I protagonisti si rimettono in viaggio, ma quella che doveva essere la svolta per Roberto diventa invece la fine della corsa. L’ennesimo sorpasso questa volta non ha lo stesso risultato, dopo alcuni gesti scaramantici: le corna e il tocco del cornetto porta fortuna, o il saluto a un bambino, la Lancia Aurelia precipita fuori strada e si infrange sulla scogliera. Bruno riesce a salvarsi e Roberto no. Ma è tutto quello che precede la caduta a essere interessante. Roberto sembra essere entrato nella parte, elettrizzato chiede a Bruno di andare più veloce, non vuole fare programmi a lungo termine, è felice: «Bruno, ho passato con te i due giorni più belli della mia vita». Proprio nel momento in cui Roberto è riuscito ad adeguarsi, tutto finisce. Dino Risi, cinicamente e nel suo stile, conclude con una metafora sulla società dei consumi, effimera e appagante, ma alla fine corrosiva.

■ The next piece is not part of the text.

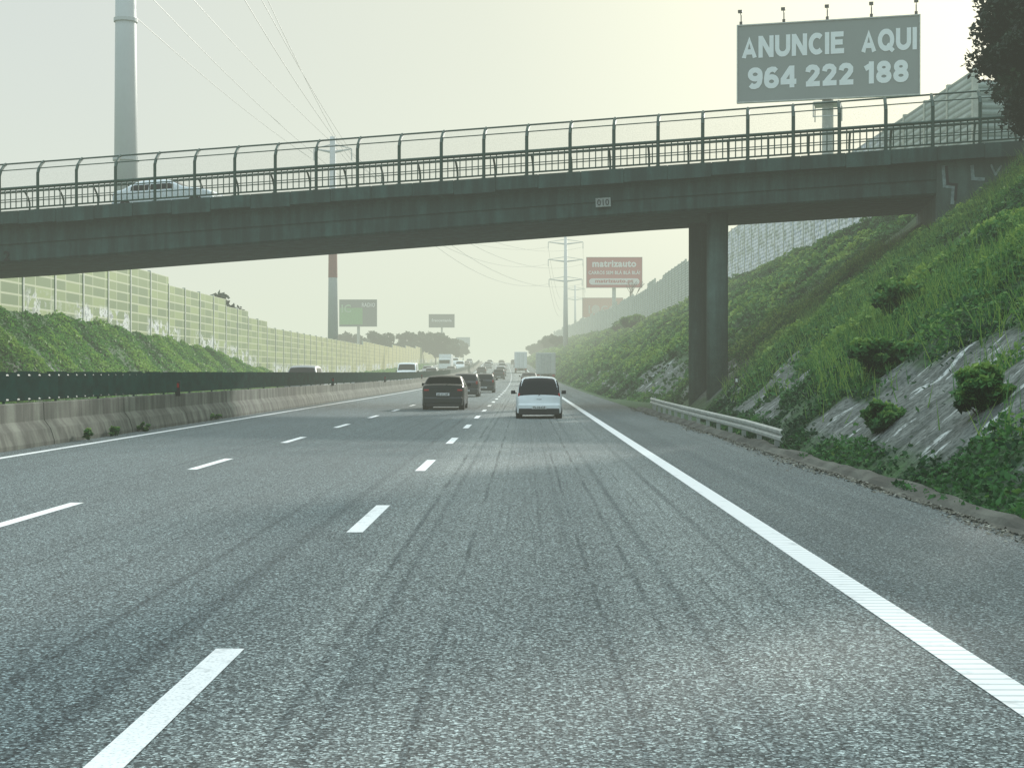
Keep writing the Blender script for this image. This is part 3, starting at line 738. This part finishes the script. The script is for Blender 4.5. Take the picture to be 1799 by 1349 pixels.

Da Il sorpasso, sono partite altre suggestioni cinematografiche del regista: la tematica vacanziera, così viva e ricca di contraddizioni e di elementi sociologici da imprimere nell’immaginario cinematografico, approfondita tre anni dopo in una pellicola con Enrico Maria Salerno, L’ombrellone (1965); oppure l’importanza dell’automobile come status symbol nell’episodio Vernissage nel film I mostri (1963) con Ugo Tognazzi o ancora il rapporto tra padre e figlio in Il giovedì (1964) con Walter Chiari.
Purtroppo non bastano queste poche righe per descrivere l’universo di Dino Risi. Consideratelo un omaggio personale al miglior regista che la commedia all’italiana abbia mai avuto o, come avrebbe preferito dire, commedia italiana.
Riferimenti bibliografici
G. Manzoli, Da Ercole a Fantozzi. Cinema popolare e società italiana dal boom economico alla neotelevisione (1958-1976), Carocci , 2012.
M. Comand, Dino Risi. Il sorpasso, Lindau, 2007.
E. Giacovelli, C’era una volta la commedia all’italiana. La storia, i luoghi, gli autori, i film, Gremese, 2015.